Hyundai—which has not advertised in the Super Bowl since 2020—is opting to highlight one of its EVs with ads running during this weekend’s AFC and NFC championship games, rather than in the Big Game.
The brand will pay about one-third the cost of a Super Bowl ad (which this year is running as high as $7 million for 30 seconds), but still get in front of a huge audience, said Angela Zepeda, chief marketing officer at Hyundai Motor America. (Last year’s championship games averaged 49 million viewers, while the Super Bowl drew about 100 million.)
Hyundai’s campaign features its electric Ioniq 6 and stars actor Kevin Bacon and his daughter, Sosie Bacon. One ad, called “Your Dad Is Going Electric,” is meant to normalize eclectic vehicles, even for dads who might not be as technologically savvy as their kids. It comes from creative agency Innocean with Canvas handling the media buys.
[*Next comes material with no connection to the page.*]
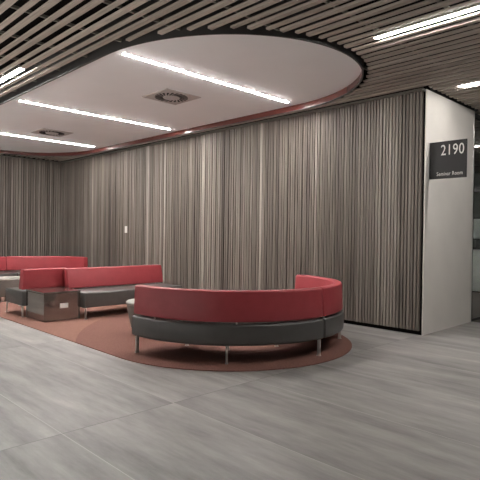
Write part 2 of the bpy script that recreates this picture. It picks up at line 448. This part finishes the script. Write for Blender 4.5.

Zepeda said Hyundai still considers doing a Super Bowl spot every year. “It's always a big debate,” she said. But this year she acknowledged that there are a lot of “headwinds” for the auto industry, and “I think everyone's probably thinking about their budgets in a very conservative way.”
Hyundai opted to deploy part of its budget to become the exclusive automotive sponsor for The Walt Disney Company’s 100th-anniversary celebrations that are expected to culminate in the fall. Plans are still being finalized but they will likely include new campaigns, original content launches, experiential activations, as well as merchandising connected to Disney intellectual property, as Ad Age reported last year.
The deal allows Hyundai to extend marketing over a longer period than a single Super Bowl ad.
“It’ll probably really kick off in the second quarter, and then a little crescendo in the last quarter,” Zepeda said in an interview this week.
“We just want to be very careful about how we spend our dollars,” she said. “We're being ambitious. But we also want to be very thoughtful. And I think other brands are being that way, too.”